The Geospatial Commission is supporting the Apprenticeship Trailblazer Group renewing existing geospatial apprenticeships and working with the Royal Geographical Society in establishing a masters level spatial modelling apprenticeship.

It is also working towards publishing best practice in embedding geospatial topics into data science and geography courses.

Funding PhDs

The Geospatial Commission is supporting Centres for Doctoral Training and funding geospatial PhDs in partnership with Ordnance Survey.

Upskilling public sector geographers

The Geospatial Commission is launching a pilot training programme to upskill public sector geographers from underrepresented backgrounds.

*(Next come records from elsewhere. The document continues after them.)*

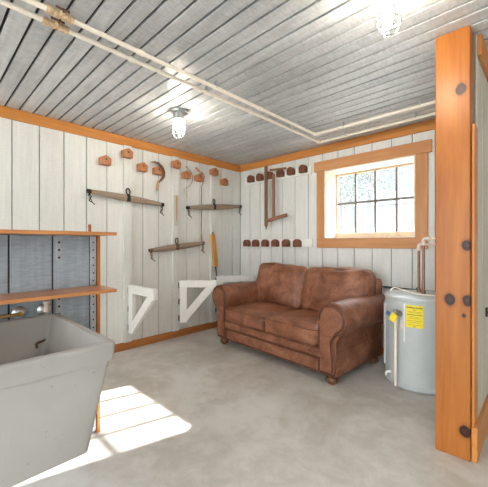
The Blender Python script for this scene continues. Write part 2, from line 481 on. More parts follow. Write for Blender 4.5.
# ------------------------------------------------------------------ ceiling lamps
def make_lamp(label, x, y):
    t = thing('caged_ceiling_lamp', label, 'lamp', (x, y, H), 0, 'caged jar lamps on the ceiling')
    b = MB(); b.lathe([(.074, 0), (.076, -.010), (.070, -.022), (.048, -.030), (.045, -.075), (.048, -.085), (.03, -.09)], n=32); b.build('canopy', 'galv', t, smooth=True)
    b = MB(); b.lathe([(.040, -.080), (.043, -.10), (.043, -.185), (.036, -.212), (.018, -.228), (.002, -.231)], n=24); b.build('glass_jar', 'jar', t, smooth=True)
    b = MB(); b.lathe([(.004, -.090), (.014, -.092), (.016, -.115), (.026, -.145), (.027, -.160), (.020, -.180), (.002, -.186)], n=20); b.build('bulb', 'bulb', t, smooth=True)
    b = MB(); r = .053
    for k in range(4):
        a = PI / 4 + k * PI / 2; ca, sa = math.cos(a), math.sin(a)
        b.tube([(r * ca * q, r * sa * q, z) for q, z in ((.9, -.078), (1, -.10), (1, -.19), (.9, -.22), (.6, -.243), (.15, -.25))], .0032, 6)
    for z in (-.085, -.135, -.19): b.torus((0, 0, z), r, .0032, (0, 0, 1), 24, 6)
    b.torus((0, 0, -.25), .012, .0032, (0, 0, 1), 12, 6)
    b.build('cage', 'galv', t, smooth=True)
    return t
lamp = make_lamp('lit caged jar lamp on the ceiling near the tool wall', 1.035, -1.84)
def lamp_copy(label, x, y):
    c = dup(lamp); c.location = (x, y, H); c['label'] = label
lamp_copy('lit caged jar lamp on the ceiling near the pine post', 2.915, -1.995)
lamp_copy('unseen added fill lamp on the ceiling in the middle by the added doorway', 2.6, -5.0)  # this lamp and the next three are unseen, added as fill light
lamp_copy('unseen added fill lamp on the ceiling of the far right side', 4.9, -2.2)
lamp_copy('unseen added fill lamp on the ceiling at the right, by the added doorway', 4.5, -4.4)
lamp_copy('unseen added fill lamp on the ceiling beyond the far end of the shelves', .75, -4.5)

# ------------------------------------------------------------------ ceiling pipes
def bendpath(pts, r, n=6):
    """polyline with rounded corners"""
    P = [Vector(p) for p in pts]; out = [P[0]]
    for i in range(1, len(P) - 1):
        a = (P[i - 1] - P[i]).normalized(); c = (P[i + 1] - P[i]).normalized()
        s, e = P[i] + a * r, P[i] + c * r
        for k in range(n + 1):
            u = k / n; out.append(s * (1 - u) ** 2 + P[i] * 2 * u * (1 - u) + e * u * u)
    out.append(P[-1]); return out
def ceiling_pipe(label, x, y, fit_y):
    o = thing('water_pipe', label, 'pipe', (x, y, 2.352), 0, 'cream pipes under the ceiling')
    b = MB(); b.tube([(0, Y0 - y + .05, 0), (0, -.012, 0)], .0135, 12); b.tube([(.012, 0, 0), (3.03 - x, 0, 0)], .0135, 12)
    b.build('pipe_run', 'cream', o, smooth=True)
    b = MB(); b.tube(bendpath([(0, -.04, 0), (0, 0, 0), (.04, 0, 0)], .018), .0175, 12); b.build('elbow', 'cream', o, smooth=True)
    b = MB(); fy = fit_y - y
    b.tube([(0, fy - .055, 0), (0, fy + .055, 0)], .0165, 12)
    for q in (-.05, -.015, .02, .05): b.tube([(0, fy + q - .012, 0), (0, fy + q + .012, 0)], .0205, 12)
    b.lathe([(.012, 0), (.012, .03), (.008, .036)], (0, fy + .005, 0), 'x', 12)
    v = b.build('drain_valve', 'stain', o, smooth=True)
    b = MB(); b.tube([(.03, fy + .005, 0), (.05, fy + .005, 0)], .006, 8); b.box((.048, fy - .035, -.006), (.054, fy + .03, .006), .002, 1)
    b.build('lever', 'rust', v, smooth=True)
    for q in (-1.45, -2.55):
        b = MB(); b.tube([(0, q - y - .02, 0), (0, q - y + .02, 0)], .0175, 12); b.build('coupling', 'cream', o, smooth=True)
    for q in (.32, 1.0):
        b = MB(); b.box((q - .006, -.016, -.003), (q + .006, .016, .0475), .002, 1); b.build('clip', 'galv', o)
    for q in (-.9 - y, -1.95 - y):
        b = MB(); b.box((-.016, q - .006, -.003), (.016, q + .006, .0475), .002, 1); b.build('clip', 'galv', o)
ceiling_pipe('cream pipe under the ceiling, nearer to the left wall and to the back trim', 1.565, -.305, -2.978)
ceiling_pipe('cream pipe under the ceiling, inner one of the pair, farther from the walls', 1.668, -.562, -2.985)

# ------------------------------------------------------------------ blocks on the left wall
HOUSE = [(-.053, -.052), (.053, -.052), (.055, .018), (.004, .050), (-.055, .022)]
def block_mesh(b, th=.075): b.prism(HOUSE, 'x', 0, th, .004)
blk = [(-2.091, 2.088, 0, 'small house-shaped wooden block farthest left on the tool wall'),
       (-1.862, 2.203, .035, 'house-shaped wooden block high on the stud above the ring of the longest yoke'),
       (-1.662, 2.092, 0, 'house-shaped wooden block just left of the sickle'),
       (-1.46, 2.087, 0, 'house-shaped wooden block that carries the sickle'),
       (-1.222, 2.201, .035, 'house-shaped wooden block high on the stud above the pale flat blade'),
       (-1.044, 2.100, 0, 'house-shaped wooden block with a thin curved hook hanging from it'),
       (-.834, 2.092, 0, 'house-shaped wooden block holding the long thin rod'),
       (-.595, 2.207, .035, 'house-shaped wooden block high on the stud above the ring of the right-hand yoke'),
       (-.373, 2.103, 0, 'house-shaped wooden block nearest the room corner on the tool wall')]
first = None
for (y, z, x, lab) in blk:
    if first is None:
        t = thing('hanging_block', lab, 'wooden block', (x, y, z), 0, 'house-shaped blocks on the tool wall')
        b = MB(); block_mesh(b); b.build('block_body', 'block', t)
        b = MB(); b.lathe([(.009, 0), (.009, .004), (.004, .006)], (.074, 0, .004), 'x', 10); b.build('screw', 'iron', t, smooth=True)
        first = t
    else:
        t = dup(first); t.location = (x, y, z); t['label'] = lab; t.rotation_euler.x = R(random.uniform(-4, 4))

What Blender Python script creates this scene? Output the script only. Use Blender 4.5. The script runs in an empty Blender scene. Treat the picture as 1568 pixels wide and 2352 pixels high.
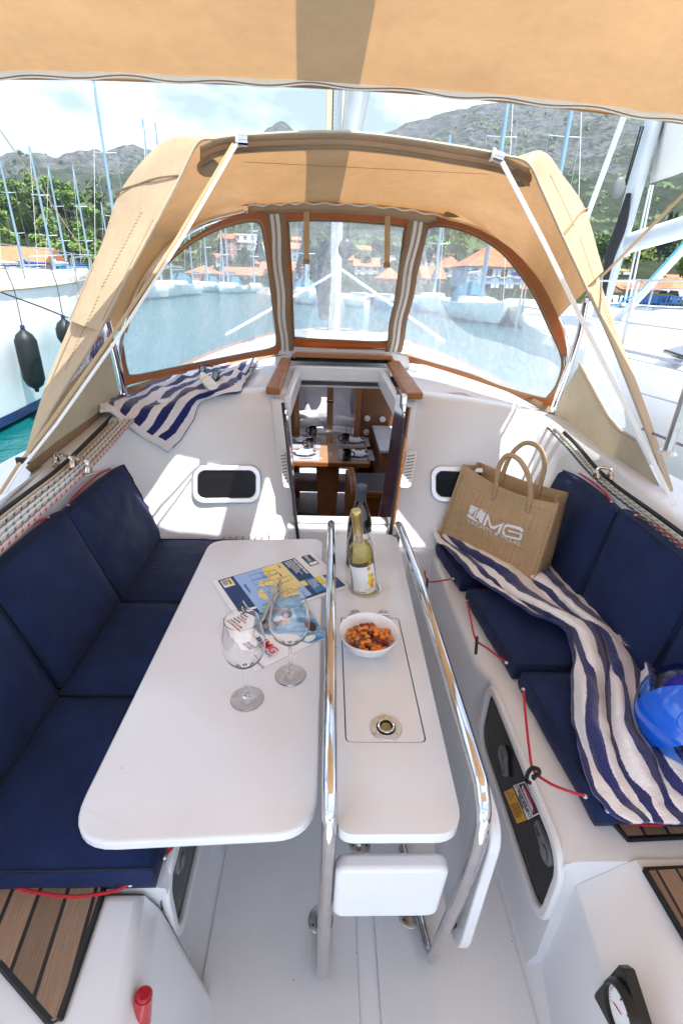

Outreach and teacher training

The Geospatial Commission is working with the Ordnance Survey to improve outreach to schools and trainee teachers.

Mapping the geospatial skills landscape

The Geospatial Commission is supporting the work of AGI Scotland to understand the geospatial skills landscape.

UK Research and Innovation (UKRI)

UKRI is the national funding agency investing in science and research in the UK.

Funding researchers

UKRI funds the majority of early career space-related research through EPSRC, NERC, STFC in the form PhDs, CDTs, industrial CASE studentships, policy internships, summer schools, fellowships, postdoctoral, and more. STFC in particular has recently invested £24.1 million in postgraduate training and fellowships in particle physics, nuclear physics and astronomy, including 220 new PhD studentships. 64 UKRI also works with the Satellite Applications Catapult on the Researchers in Residence (RiR). 55

Skills Factory

STFC has proposed a ‘Skills Factory’ which aims to inspire the next generation to work in STEM and space, by significantly increasing early career opportunities and supporting those returning to the workplace or switching careers. 65 The current proposal is for a pilot scheme which could later be rolled out to other public-sector organisations to address STEM skills shortages. 66

Bodies that advise government

Space Skills Advisory Panel

The Space Skills Advisory Panel (SSAP) is made up of representatives from government, academia (SUN and SPAN), industry (UKspace), and cross-sector bodies with a goal of advising UKSA on and coordinating space skills activity. SSAP was formed in 2020 and is chaired by a representative of UKspace and UKSA acts as its secretariat.

SSAP has supported various initiatives including the Space Workforce Action Plan, the Space Census, R2T2, and the NSSI business case.

Space Partnership

The Space Partnership (previously the National Space Partnership, and before that the Space Growth Partnership). It is funded by UK Space Agency and hosted by the Satellite Applications Catapult, with ‘matched with resource contributions’ from the wider sector.

Space Partnership aims to bring together industry, academia and government stakeholders to work together on priority issues to realise the ambitions set out in the National Space Strategy. Its board includes representatives from UKSA, DSIT, DBT, MOD, UKRI, UKspace, SPAN, SUN, the Satellite Applications Catapult, and the Satellite Finance Network.


UKspace is the space trade association and is non-governmental, but works closely with government. UKspace provides an industry voice into government around issues including skills, primarily through the All Party Parliamentary Group (APPG) for Space.

The APPG for Space aims to raise awareness in Parliament of the importance and opportunities of space for the UK. It doesn’t focus on skills, but skills sometimes feature in the themes it meets to discuss. The APPG for Space is coordinated by the UKspace Public Affairs Group. 67


3 May 2024: We originally wrote that Space Partnership was funded and hosted by the Satellite Applications Catapult. This is not correct. Funding for the Space Partnership is from the UK Space Agency, who contracted the Satellite Applications Catapult to host the team.